*Data excerpt*

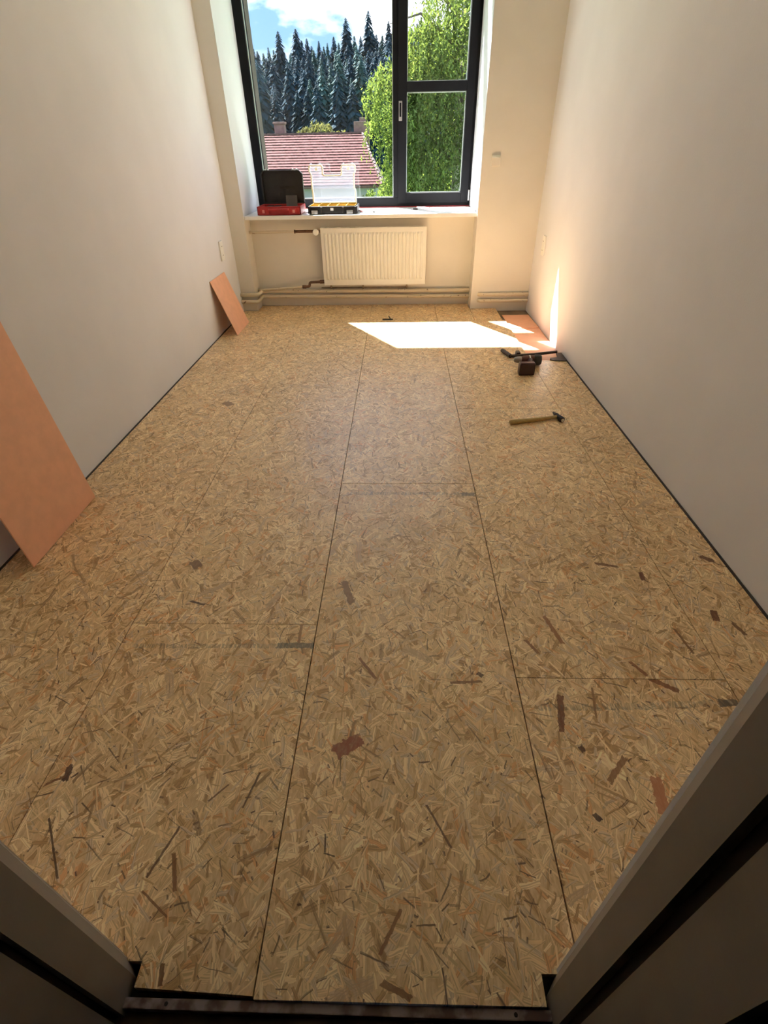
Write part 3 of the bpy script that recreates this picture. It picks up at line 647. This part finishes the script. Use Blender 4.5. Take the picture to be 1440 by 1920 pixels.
MB().box((1.100, 3.3415, .012), (1.184, 3.347, .072), .003).build('battery_base_plate', M['tool_dark'], bo); MB().box((1.095, 3.352, .082), (1.19, 3.39, .0865), .002).build('battery_clip', M['tool_red'], bo)

p = empty('pull_bar', (1.27, 3.73, 0)); tag(p, 'black steel flooring pull bar lying against the right wall behind the drill', 'pull bar')
MB().tube([(1.095, 3.708, .017), (1.115, 3.712, .014), (1.28, 3.748, .013), (1.455, 3.786, .018)], [.011, .012, .011, .010], 12).build('bar', M['dark_steel'], p, smooth=True)
MB().tube([(1.055, 3.845, .014), (1.063, 3.83, .014), (1.098, 3.712, .014)], [.012, .0145, .0145], 12).build('handle', M['dark_steel'], p, smooth=True)
MB().box((1.142, 3.722, .0), (1.172, 3.775, .036), .006).build('slide_block', M['dark_steel'], p)
b = MB(); b.prism([(1.375, 3.660), (1.395, 3.635), (1.492, 3.625), (1.4945, 3.655), (1.4945, 3.80), (1.455, 3.80), (1.440, 3.70), (1.385, 3.69)], .0005, .007); b.build('hook_plate', M['dark_steel'], p)

hm = empty('hammer', (1.05, 2.66, 0)); tag(hm, 'hammer with light wooden handle and black head lying on the floor', 'hammer')
MB().tube([(.898, 2.606, .0135), (.905, 2.608, .0135), (1.02, 2.635, .0125), (1.12, 2.66, .0125), (1.186, 2.676, .014)], [.011, .014, .012, .0105, .0095], 12).build('handle', M['handle_wood'], hm, smooth=True)
hx = Vector((1.184, 2.676, .0155)); dv = Vector((.26, -.96, 0)).normalized()
hb = MB(); hb.tube([hx + dv * .052, hx + dv * .048, hx + dv * .022, hx + dv * .018, hx - dv * .016, hx - dv * .022, hx - dv * .055], [.013, .0165, .0165, .013, .013, .013, .005], 8)
ho = hb.build('head', M['dark_steel'], hm); MB().tube([hx + dv * .052, hx + dv * .054], .010, 10).build('striking_face', M['metal'], ho)
k = empty('folding_knife', (.16, 4.77, 0)); tag(k, 'small dark folding knife lying open on the floor in front of the radiator', 'knife')
MB().box((.118, 4.752, 0), (.214, 4.766, .010), .003).build('handle', M['case_black'], k)
b = MB(); b.prism([(.186, 4.766), (.198, 4.764), (.178, 4.87), (.170, 4.868)], .002, .006); b.build('blade', M['dark_steel'], k)

# ------------------------------------------------------------------ outside
M['needles'] = simple('spruce_needles', (.012, .032, .045), .9, var=.35, vscale=.25, spec=.1)  # blue of the distance haze is put into the needle colour
M['needles_lit'] = simple('spruce_needles_lit', (.026, .062, .058), .8, var=.35, vscale=.3, spec=.1)  # lighter copy of the needles, coloured as if lit from the front
M['bark'] = simple('bark', (.10, .08, .06), .9)
M['birch_bark'] = simple('birch_bark', (.55, .53, .48), .8, c2=(.08, .07, .06), vscale=6, lo=.4, hi=.5)
M['grass'] = simple('grass', (.10, .17, .04), .9, var=.3, vscale=.4)
M['tile'] = simple('clay_tile', (.098, .046, .045), .9, spec=.08, var=.16, vscale=2.2)
M['tile_ridge'] = simple('clay_ridge', (.06, .028, .026), .8, var=.2, vscale=3)
M['brick'] = simple('chimney_brick', (.14, .085, .08), .85, var=.2, vscale=5)
M['house_wall'] = simple('house_render', (.22, .22, .30), .85, var=.04)
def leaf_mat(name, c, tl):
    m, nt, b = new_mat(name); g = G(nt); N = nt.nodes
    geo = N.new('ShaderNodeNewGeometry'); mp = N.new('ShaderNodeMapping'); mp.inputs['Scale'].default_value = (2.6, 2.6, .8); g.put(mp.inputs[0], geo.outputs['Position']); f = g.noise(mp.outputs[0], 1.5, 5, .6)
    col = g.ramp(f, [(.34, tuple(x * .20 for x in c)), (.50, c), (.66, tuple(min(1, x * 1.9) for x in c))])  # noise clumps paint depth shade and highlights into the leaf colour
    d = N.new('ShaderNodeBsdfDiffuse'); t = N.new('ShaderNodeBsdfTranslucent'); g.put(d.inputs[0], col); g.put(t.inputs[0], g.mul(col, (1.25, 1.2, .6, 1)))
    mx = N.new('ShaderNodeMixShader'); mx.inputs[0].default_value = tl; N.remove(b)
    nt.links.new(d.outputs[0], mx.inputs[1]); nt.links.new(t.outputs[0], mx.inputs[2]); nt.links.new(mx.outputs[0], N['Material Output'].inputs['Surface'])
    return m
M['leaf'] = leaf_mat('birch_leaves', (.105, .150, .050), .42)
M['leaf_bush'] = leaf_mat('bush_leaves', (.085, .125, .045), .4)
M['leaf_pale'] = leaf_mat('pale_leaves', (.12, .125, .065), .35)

GZ = -6.0
struct(MB().add([(-90, 6.3, GZ), (90, 6.3, GZ), (90, 95, GZ), (-90, 95, GZ)], [(0, 1, 2, 3)]), 'ground', M['grass'])
def hill_z(x, y): return GZ + max(0.0, y - 98) * .148 + 1.6 * math.sin(x * .07 + 1.0) * min(1, max(0, (y - 98) / 40))
b = MB(); nx, ny = 40, 16; vs = []; fs = []
for j in range(ny + 1):
    for i in range(nx + 1):
        x = -130 + 260 * i / nx; y = 95 + 135 * j / ny; vs.append((x, y, hill_z(x, y)))
for j in range(ny):
    for i in range(nx): a = j * (nx + 1) + i; fs.append((a, a + 1, a + nx + 2, a + nx + 1))
M['forest_floor'] = simple('forest_floor', (.010, .022, .024), .95, spec=0)
struct(b.add(vs, fs), 'hillside', M['forest_floor'])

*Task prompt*
Your task is to restate word for word the lines from the top of the data to the line containing "3.39, .0865), .002).build('battery_clip', M['tool_red'], bo)", both ends included, with every picture left out.

*Response to the exercise*
Write part 3 of the bpy script that recreates this picture. It picks up at line 647. This part finishes the script. Use Blender 4.5. Take the picture to be 1440 by 1920 pixels.
MB().box((1.100, 3.3415, .012), (1.184, 3.347, .072), .003).build('battery_base_plate', M['tool_dark'], bo); MB().box((1.095, 3.352, .082), (1.19, 3.39, .0865), .002).build('battery_clip', M['tool_red'], bo)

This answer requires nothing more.